In my mid-teenage years, the voices that battled inside me would refuse to be silenced. They became my tormentors. I became terrified at the thought of becoming a woman. I remember my stomach churning at the mention of it; the harrowing voices in my head telling me I was going to fail at womanhood; that I wasn’t going to live up to society’s expectations of who I should be. It didn’t help that the sheikhs in our mosques reminded women of their “place.”

It wasn’t until my early 20s, when I embarked upon a journey of personal research, that I found out that in many Muslim communities, religion was being manipulated to women’s disadvantage. I discovered that Islam in theory was almost completely different from what obtained in practice. Was I going to remain silent after coming to this realization?

My journey would be a complicated one. I would be labeled, cussed and cast aside for being the woman who isn’t humble enough to be silent about her rights. My heart would feel torn apart: voice, sound and soul in complete chaos. I would grimly tolerate the hateful comments of fellow Muslims as I tried to reason the unbearable burning that comes with giving up my human rights just to be a Muslim woman. I would clamp my mouth shut and suppress many thoughts. And I would find myself asking: What do spirituality and happiness look like for a Muslim feminist?

On that warm evening in 2019, as I placed my head on the prayer rug at the mosque adjacent the mall, grappling with the grim realities of activist burnout and crying my heart out for peace to envelop me, I realized that part of my healing would come directly from my fight for equality. I was going to reclaim my right to experience full spirituality in Ramadan. I would refuse to walk the path of the women who spent their days and nights cooking and working around the house. I would stand for the night prayers without feeling pressured to serve the people in the house.

That very year, I took a break from work and disconnected from the online world. I spent the month reflecting, meditating and wandering into the spiritual realm. Through fasting and through reading I became closer to God and closer to the Prophet’s (PBUH) message of equality and justice. Ramadan inspired and fueled my activism — my self-led campaign to help Muslim women use their voices against all forms of subordination and oppression. From waking up to perform wudhu to observing the night prayers and mindfully chanting words of remembrance, I became cleansed of negativity, fear and the drama of the world.

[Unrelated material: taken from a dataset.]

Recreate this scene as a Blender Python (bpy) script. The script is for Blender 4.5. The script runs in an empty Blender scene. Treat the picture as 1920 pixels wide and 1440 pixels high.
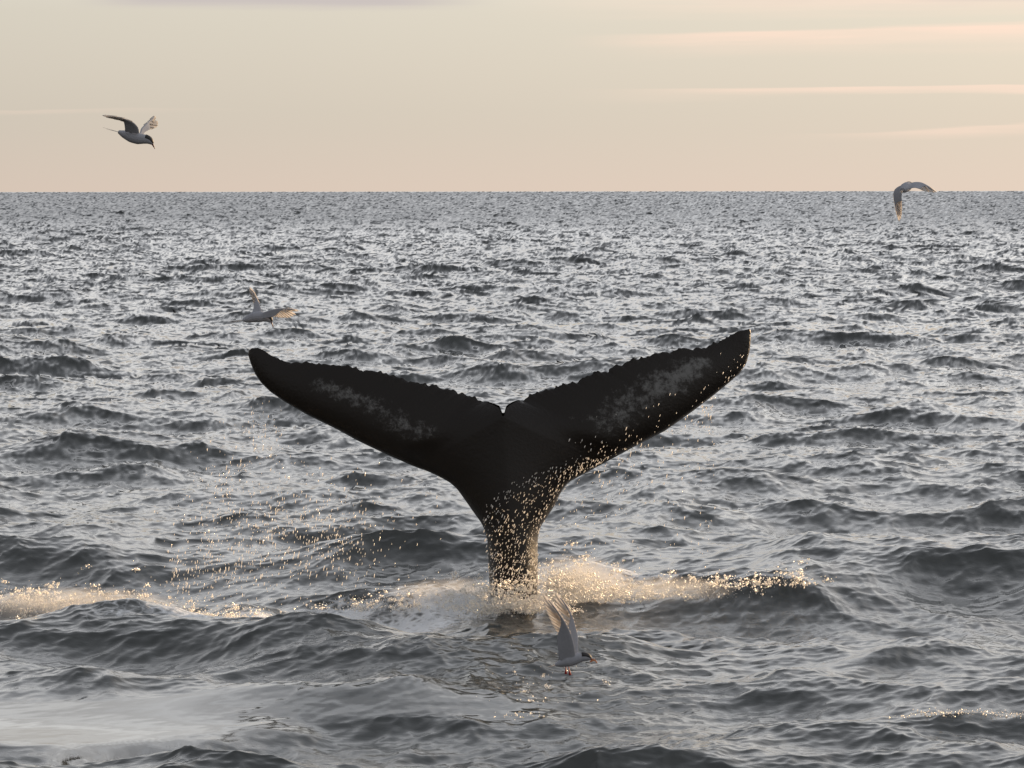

After that Ramadan, I realized that all I needed to forge ahead was to carve out a space to reflect and heal. Ramadan has since offered me that space so that I could come back healthier and more whole. It’s hard to keep the faith in the face of everything going on in the world. But as I forge ahead, I carry along the words of poet Della Hicks-Wilson: “Darling, you feel heavy because you’re too full of truth. Open your mouth more. Let your truths exist somewhere other than inside your body."